§ LISTED ENTRIES:

━━━━━━━━━━━━━━━━

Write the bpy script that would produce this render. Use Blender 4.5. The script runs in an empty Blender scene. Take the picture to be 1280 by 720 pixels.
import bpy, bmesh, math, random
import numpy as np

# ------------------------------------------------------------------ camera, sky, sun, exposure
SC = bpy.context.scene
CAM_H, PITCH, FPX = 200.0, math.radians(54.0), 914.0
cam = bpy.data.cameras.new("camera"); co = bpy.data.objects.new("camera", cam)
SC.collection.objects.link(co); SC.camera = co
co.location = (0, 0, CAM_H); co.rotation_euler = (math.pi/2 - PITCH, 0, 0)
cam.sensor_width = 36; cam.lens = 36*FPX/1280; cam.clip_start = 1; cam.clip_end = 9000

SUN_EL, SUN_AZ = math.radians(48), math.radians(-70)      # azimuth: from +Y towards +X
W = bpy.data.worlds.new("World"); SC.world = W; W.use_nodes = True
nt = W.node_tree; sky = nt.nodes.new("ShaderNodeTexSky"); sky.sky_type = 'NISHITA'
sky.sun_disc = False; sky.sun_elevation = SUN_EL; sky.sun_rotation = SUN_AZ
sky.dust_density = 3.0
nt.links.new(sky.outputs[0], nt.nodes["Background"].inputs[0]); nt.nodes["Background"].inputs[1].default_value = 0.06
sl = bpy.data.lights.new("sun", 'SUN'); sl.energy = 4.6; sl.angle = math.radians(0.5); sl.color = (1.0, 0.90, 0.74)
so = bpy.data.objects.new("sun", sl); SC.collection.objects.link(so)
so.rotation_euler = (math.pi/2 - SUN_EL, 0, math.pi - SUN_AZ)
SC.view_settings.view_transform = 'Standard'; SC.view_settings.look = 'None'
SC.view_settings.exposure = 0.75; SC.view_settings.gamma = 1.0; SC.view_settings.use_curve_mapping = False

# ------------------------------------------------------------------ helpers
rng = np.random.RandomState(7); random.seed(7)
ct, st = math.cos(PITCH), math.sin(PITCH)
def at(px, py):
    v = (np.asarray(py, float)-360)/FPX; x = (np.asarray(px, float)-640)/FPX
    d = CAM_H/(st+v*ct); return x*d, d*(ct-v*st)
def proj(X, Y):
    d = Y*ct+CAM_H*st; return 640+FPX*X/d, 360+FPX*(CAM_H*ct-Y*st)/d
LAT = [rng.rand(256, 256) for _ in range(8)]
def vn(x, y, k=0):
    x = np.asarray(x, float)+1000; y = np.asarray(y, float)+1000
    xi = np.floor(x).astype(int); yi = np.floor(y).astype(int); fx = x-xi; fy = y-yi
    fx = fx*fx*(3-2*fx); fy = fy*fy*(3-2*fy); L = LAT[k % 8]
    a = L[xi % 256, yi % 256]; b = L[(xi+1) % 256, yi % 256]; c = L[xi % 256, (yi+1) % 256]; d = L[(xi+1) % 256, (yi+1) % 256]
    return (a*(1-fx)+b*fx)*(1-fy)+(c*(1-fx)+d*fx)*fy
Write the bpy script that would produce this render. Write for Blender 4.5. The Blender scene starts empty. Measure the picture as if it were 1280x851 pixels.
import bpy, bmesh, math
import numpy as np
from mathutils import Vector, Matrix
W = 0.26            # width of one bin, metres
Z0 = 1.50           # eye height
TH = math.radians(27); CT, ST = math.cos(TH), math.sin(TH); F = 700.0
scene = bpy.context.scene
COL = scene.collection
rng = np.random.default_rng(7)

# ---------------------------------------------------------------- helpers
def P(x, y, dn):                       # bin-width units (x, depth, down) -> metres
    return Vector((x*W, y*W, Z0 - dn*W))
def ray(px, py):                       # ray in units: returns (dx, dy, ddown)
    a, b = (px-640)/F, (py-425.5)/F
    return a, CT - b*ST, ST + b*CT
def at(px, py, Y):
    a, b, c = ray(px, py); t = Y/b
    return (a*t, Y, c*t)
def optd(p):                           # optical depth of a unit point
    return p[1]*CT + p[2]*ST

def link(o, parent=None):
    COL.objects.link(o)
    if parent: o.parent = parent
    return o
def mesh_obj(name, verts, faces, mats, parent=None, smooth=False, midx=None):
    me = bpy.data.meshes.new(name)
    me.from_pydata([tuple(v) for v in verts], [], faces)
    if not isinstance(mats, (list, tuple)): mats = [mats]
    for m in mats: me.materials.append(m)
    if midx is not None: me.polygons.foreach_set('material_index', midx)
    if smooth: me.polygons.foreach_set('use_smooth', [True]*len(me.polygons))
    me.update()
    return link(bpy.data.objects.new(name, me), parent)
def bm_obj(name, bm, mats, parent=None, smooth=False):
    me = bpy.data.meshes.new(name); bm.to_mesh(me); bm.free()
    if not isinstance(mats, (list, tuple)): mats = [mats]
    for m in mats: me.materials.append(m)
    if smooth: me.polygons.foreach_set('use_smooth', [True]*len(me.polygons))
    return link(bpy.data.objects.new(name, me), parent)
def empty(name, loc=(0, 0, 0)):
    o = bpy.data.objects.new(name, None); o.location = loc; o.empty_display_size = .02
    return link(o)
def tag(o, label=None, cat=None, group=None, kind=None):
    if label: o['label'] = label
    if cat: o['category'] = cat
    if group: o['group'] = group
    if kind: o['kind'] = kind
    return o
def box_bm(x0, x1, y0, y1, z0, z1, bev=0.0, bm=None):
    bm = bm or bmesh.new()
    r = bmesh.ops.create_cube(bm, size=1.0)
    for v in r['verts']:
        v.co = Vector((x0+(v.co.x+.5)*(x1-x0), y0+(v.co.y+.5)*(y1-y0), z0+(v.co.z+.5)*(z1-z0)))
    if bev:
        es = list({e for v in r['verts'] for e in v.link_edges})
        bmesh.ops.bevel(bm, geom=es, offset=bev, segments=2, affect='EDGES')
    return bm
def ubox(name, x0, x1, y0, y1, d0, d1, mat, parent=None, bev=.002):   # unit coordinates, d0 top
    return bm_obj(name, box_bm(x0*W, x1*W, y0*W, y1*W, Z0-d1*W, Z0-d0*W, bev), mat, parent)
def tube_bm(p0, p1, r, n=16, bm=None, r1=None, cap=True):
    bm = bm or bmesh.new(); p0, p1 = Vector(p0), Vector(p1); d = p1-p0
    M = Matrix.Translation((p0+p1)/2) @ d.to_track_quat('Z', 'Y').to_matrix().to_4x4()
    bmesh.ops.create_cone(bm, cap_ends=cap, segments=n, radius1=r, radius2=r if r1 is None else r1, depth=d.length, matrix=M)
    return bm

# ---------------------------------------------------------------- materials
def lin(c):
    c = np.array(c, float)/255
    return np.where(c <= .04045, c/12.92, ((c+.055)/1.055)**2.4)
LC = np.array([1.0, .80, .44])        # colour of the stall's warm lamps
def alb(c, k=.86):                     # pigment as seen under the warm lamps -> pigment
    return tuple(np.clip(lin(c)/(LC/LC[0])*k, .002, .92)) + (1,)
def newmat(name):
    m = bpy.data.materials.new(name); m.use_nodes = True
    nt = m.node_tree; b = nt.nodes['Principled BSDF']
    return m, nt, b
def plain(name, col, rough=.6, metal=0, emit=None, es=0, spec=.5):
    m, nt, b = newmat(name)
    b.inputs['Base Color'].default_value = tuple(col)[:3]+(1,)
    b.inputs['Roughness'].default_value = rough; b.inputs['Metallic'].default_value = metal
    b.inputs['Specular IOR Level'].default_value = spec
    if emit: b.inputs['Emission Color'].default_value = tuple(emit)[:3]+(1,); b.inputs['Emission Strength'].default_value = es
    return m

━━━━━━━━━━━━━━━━

§ TO DO:
Write out exactly the lines from the one with "Write the bpy script that would produce this render. Write" through the one with "return p[1]*CT + p[2]*ST", including both, and no others.

§ FINISHED ANSWER:
Write the bpy script that would produce this render. Write for Blender 4.5. The Blender scene starts empty. Measure the picture as if it were 1280x851 pixels.
import bpy, bmesh, math
import numpy as np
from mathutils import Vector, Matrix
W = 0.26            # width of one bin, metres
Z0 = 1.50           # eye height
TH = math.radians(27); CT, ST = math.cos(TH), math.sin(TH); F = 700.0
scene = bpy.context.scene
COL = scene.collection
rng = np.random.default_rng(7)

# ---------------------------------------------------------------- helpers
def P(x, y, dn):                       # bin-width units (x, depth, down) -> metres
    return Vector((x*W, y*W, Z0 - dn*W))
def ray(px, py):                       # ray in units: returns (dx, dy, ddown)
    a, b = (px-640)/F, (py-425.5)/F
    return a, CT - b*ST, ST + b*CT
def at(px, py, Y):
    a, b, c = ray(px, py); t = Y/b
    return (a*t, Y, c*t)
def optd(p):                           # optical depth of a unit point
    return p[1]*CT + p[2]*ST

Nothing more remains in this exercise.